2015 war Hikl dann bei einer WHO Konferenz in Japan, auf der es hieß: Der Themenkomplex des gesunden Alterns sei abgehakt, das wüssten und könnten inzwischen alle Länder. Die nächste Aufgabenphase sei nun, die Grenzen in den Versorgungssystemen einzureißen, und die Systeme durchlässiger zu machen. Die USA, Japan , China, viele wichtige Länder hatten offizielle Vertreter*innen zur Konferenz geschickt, nur Deutschland war nicht dabei. Und Hikl wurde unbehaglich zumute, denn er hatte eher den Eindruck, dass man in Deutschland noch gar nicht richtig angefangen hatte, die Phase des gesunden Alterns einzuleiten. Er fing an zu recherchieren, suchte nach einem Rahmen, um gesundes Altern umzusetzen. Und stieß auf das Konzept der altersfreundlichen Städte. Und auf ein Handbuch aus Kanada mit Toolbox, mit genauen Anleitungen, um das Konzept der Altersfreundlichkeit umzusetzen.
Daran hielt er sich. Bürgermeister Johannes Mans ließ sich vom Enthusiasmus Hikls bald anstecken, ihm gefiel die Idee, Radevormwald zur ersten altersfreundlichen Stadt in Deutschland zu machen.
Aufgestellt hat die Stadt seitdem an zentralen Orten Bänke mit Armlehnen, die das Aufstehen erleichtern.

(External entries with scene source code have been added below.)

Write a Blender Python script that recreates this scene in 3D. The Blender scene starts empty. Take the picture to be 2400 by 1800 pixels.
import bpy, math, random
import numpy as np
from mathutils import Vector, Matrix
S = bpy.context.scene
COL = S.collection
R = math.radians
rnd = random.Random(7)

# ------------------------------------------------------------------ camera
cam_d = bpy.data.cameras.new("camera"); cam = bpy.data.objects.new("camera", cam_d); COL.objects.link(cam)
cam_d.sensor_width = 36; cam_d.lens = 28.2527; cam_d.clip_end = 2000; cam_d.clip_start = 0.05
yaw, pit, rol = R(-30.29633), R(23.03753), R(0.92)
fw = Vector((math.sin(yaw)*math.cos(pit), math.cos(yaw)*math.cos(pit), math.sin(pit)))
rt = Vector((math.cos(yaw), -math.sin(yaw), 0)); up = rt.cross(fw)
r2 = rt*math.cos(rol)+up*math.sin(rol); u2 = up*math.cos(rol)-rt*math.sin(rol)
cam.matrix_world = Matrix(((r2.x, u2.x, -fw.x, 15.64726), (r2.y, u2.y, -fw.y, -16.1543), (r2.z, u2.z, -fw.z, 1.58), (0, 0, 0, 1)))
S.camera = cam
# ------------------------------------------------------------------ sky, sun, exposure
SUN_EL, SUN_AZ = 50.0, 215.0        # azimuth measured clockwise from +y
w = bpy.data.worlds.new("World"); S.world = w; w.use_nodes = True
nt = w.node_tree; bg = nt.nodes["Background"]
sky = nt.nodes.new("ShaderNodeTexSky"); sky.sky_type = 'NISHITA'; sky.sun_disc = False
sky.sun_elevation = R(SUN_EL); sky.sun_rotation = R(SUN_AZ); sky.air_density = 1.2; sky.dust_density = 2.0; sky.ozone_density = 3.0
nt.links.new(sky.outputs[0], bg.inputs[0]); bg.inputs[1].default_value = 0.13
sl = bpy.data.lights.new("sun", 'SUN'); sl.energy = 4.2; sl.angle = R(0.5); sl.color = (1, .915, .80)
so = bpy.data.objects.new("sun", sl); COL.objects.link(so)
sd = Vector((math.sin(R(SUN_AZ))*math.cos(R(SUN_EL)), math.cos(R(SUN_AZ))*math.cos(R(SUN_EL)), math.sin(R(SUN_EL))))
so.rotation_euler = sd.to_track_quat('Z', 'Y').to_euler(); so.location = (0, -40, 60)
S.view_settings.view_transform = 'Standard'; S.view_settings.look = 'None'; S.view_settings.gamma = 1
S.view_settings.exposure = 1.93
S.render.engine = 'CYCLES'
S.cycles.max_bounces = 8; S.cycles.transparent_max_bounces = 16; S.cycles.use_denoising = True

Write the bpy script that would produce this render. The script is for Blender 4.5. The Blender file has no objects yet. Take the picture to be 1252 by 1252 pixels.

Zusätzlich gibt es einzelne Hocker, die zum Ausruhen und Klönen einladen. Einfach Plätze der Begegung und gut für alle, die sich einen Caféhausbesuch nicht leisten können oder wollen und nur ein bisschen dem Treiben auf dem Marktplatz zuschauen wollen. Außerdem wurden alle wichtigen Straßenübergänge im Stadtkern barrierefrei gestaltet. Die Bürgersteige wurden ganz abgesenkt, für Rollstuhlfahrer Querrillen eingelassen, die das Bremsen am Straßenrand unterstützen. Taktile Bodenleitsysteme und eine Bordsteinkante lassen auch Sehbehinderte neben der Absenkung sicher die Straße queren.
Geschäftsinhaber freuen sich über die Maßnahmen, schließlich kaufen Ältere seltener bei Amazon und lieber persönlich im Laden. Für weiter entfernte Siedlungen gibt es einen Quartiersbus, der von Ehrenamtlichen gefahren wird.